Mais encore faut-il que les élèves soient équipés pour en profiter. Et de
ce côté-là, la situation n’est guère meilleure que l’an dernier. « On
sait qu’ils n’ont pas tous un ordinateur, reprend Jean-Marie Évrard. Des
portables ont été mis à disposition d’une partie des élèves, notamment les
secondes et quelques premières et terminales. Mais il y a des soucis : certains
ordinateurs, envoyés en maintenance en janvier ou février, ne sont toujours pas
revenus ! » Dominique, lui, avait là aussi pris les devants et recensé
les besoins de ses élèves : « Ça a permis aux CPE (conseillers
principaux d’éducation – NDLR) de distribuer des clés 4G à ceux qui en
avaient besoin. Mais dès le 1er avril, toutes les tablettes
disponibles étaient déjà réparties, et tout le monde n’a donc pas pu en avoir.
C’est du bricolage, ça repose sur la bonne volonté des profs, des CPE… »
Le problème des classes à examen
Malgré ces précautions et l’anticipation dont ils ont fait preuve, les
enseignants redoutent des conséquences identiques à celles de l’an
dernier. « On va avoir deux semaines de cours en moins, des
progressions qui vont être cassées, il va falloir revenir dessus, ça va prendre
du temps et aggraver les retards », poursuit Dominique. « Beaucoup
d’élèves nous ont dit “Au revoir, bonnes vacances” la semaine dernière »,
raconte son collègue du lycée Feyder : « On n’est pas sûr de les
revoir. Pour certains, on ne va plus en entendre parler jusqu’à la reprise.
Certains vont décrocher. » Seul motif d’espoir de ce côté-là : la
relative brièveté de la coupure, limitée à cette semaine pour le primaire et
une de plus pour le secondaire. « Pour nous ça se limite à trois jours
en réalité, juge Erwan . Je ne crois pas que cela pose
beaucoup de problèmes pour les élèves, d’autant qu’ici nous sommes dans un
milieu où les familles peuvent être attentives à la scolarité de leurs
enfants. » Ce qui n’est pas forcément le cas là où la précarité et le
mal-logement dominent.
Reste le problème des classes à examen. « C’est une de nos
angoisses, reconnaît Jean-Marie Évrard. Rien n’a été prévu. Nous
n’avons pas d’information. Ce serait pourtant simple d’alléger les programmes !

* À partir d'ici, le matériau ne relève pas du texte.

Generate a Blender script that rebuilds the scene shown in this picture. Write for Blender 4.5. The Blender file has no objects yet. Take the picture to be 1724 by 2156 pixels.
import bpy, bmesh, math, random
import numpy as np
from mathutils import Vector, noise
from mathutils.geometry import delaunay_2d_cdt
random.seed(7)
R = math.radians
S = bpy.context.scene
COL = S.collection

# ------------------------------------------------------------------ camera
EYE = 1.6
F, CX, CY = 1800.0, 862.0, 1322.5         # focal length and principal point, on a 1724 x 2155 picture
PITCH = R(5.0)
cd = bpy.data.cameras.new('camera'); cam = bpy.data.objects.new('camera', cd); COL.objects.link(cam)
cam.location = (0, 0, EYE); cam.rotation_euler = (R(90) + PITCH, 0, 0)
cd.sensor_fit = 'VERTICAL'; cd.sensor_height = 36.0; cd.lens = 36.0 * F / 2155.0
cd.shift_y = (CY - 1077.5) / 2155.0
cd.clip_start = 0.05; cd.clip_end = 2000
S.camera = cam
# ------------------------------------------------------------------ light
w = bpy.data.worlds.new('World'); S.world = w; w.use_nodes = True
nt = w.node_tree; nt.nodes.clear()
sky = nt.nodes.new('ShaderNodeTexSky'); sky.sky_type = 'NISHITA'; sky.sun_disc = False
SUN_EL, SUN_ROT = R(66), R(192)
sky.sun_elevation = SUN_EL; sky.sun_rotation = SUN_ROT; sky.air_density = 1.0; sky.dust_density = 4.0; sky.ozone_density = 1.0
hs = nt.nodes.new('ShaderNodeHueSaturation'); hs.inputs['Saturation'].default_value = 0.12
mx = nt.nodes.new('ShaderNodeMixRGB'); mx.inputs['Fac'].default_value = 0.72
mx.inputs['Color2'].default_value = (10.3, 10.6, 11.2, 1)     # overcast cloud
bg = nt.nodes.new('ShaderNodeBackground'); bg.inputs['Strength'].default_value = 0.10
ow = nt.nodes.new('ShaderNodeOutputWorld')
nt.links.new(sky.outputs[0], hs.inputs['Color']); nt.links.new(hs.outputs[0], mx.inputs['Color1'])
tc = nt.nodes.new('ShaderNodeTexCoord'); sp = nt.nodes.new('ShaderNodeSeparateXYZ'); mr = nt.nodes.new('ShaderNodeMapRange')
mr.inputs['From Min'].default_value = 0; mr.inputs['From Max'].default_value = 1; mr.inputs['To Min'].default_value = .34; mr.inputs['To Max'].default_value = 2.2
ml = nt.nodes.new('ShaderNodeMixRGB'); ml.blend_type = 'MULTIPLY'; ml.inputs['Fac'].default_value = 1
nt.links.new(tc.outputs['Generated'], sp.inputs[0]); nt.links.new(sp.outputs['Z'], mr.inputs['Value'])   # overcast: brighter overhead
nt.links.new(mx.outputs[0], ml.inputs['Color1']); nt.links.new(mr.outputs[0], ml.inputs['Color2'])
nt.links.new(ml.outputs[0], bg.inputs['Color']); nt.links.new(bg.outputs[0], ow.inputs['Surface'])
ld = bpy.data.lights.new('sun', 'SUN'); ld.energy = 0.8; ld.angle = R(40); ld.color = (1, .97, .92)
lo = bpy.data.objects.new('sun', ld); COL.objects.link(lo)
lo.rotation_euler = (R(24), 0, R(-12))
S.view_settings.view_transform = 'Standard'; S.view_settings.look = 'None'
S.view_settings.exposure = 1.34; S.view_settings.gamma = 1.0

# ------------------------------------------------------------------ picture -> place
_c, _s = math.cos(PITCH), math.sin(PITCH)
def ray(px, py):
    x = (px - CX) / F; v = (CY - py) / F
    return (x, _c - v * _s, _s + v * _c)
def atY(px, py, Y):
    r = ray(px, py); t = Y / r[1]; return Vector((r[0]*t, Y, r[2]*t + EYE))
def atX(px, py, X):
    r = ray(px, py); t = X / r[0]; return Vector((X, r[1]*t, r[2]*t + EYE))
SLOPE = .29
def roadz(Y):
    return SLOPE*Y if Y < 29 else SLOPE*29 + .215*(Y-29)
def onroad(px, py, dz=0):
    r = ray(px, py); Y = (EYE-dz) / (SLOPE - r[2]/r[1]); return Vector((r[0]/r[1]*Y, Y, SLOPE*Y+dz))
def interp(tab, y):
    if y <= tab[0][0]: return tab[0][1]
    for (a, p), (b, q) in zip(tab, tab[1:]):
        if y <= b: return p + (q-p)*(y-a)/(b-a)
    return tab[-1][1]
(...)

Il est inadmissible que le ministre ne réponde pas clairement non plus sur le
grand oral, ni sur la possibilité de passer en contrôle continu pour la philo
et le français. Aucune anticipation n’est possible. Mais nous, on ne travaille
pas au jour le jour, une progression ça se pense ! » Lui se dit « désabusé » et
dénonce : « Depuis l’an dernier il n’y a eu aucun investissement, mais
le ministre a reversé 600 millions au budget de l’État. Quel gâchis ! On
pouvait se préparer. »
(1) Les prénoms ont été changés.
Le ministre et les hackers
Le plantage généralisé du 6 avril ?
C’est de la faute de tout le monde, sauf du ministère. Jean-Michel Blanquer a
ainsi tour à tour accusé les collectivités locales, puis l’opérateur privé OVH,
qui héberge nombre de plateformes de l’éducation nationale sur ses serveurs. Il
s’est attiré une verte réponse du patron d’OVH sur Twitter, rappelant que
certains des ENT affectés « ne sont pas hébergés » par son entreprise. Enfin,
le ministre a accusé… « des attaques informatiques apparemment venues de
l’étranger » pour la panne de « Ma classe à la maison ». Outre que l’argument a
provoqué l’hilarité générale sur les réseaux sociaux à la pensée des « hackers
russes » avides de venir « télécharger la dictée du jour », on se souviendra
qu’il y a un an, il avait déjà utilisé le même argument… jamais confirmé.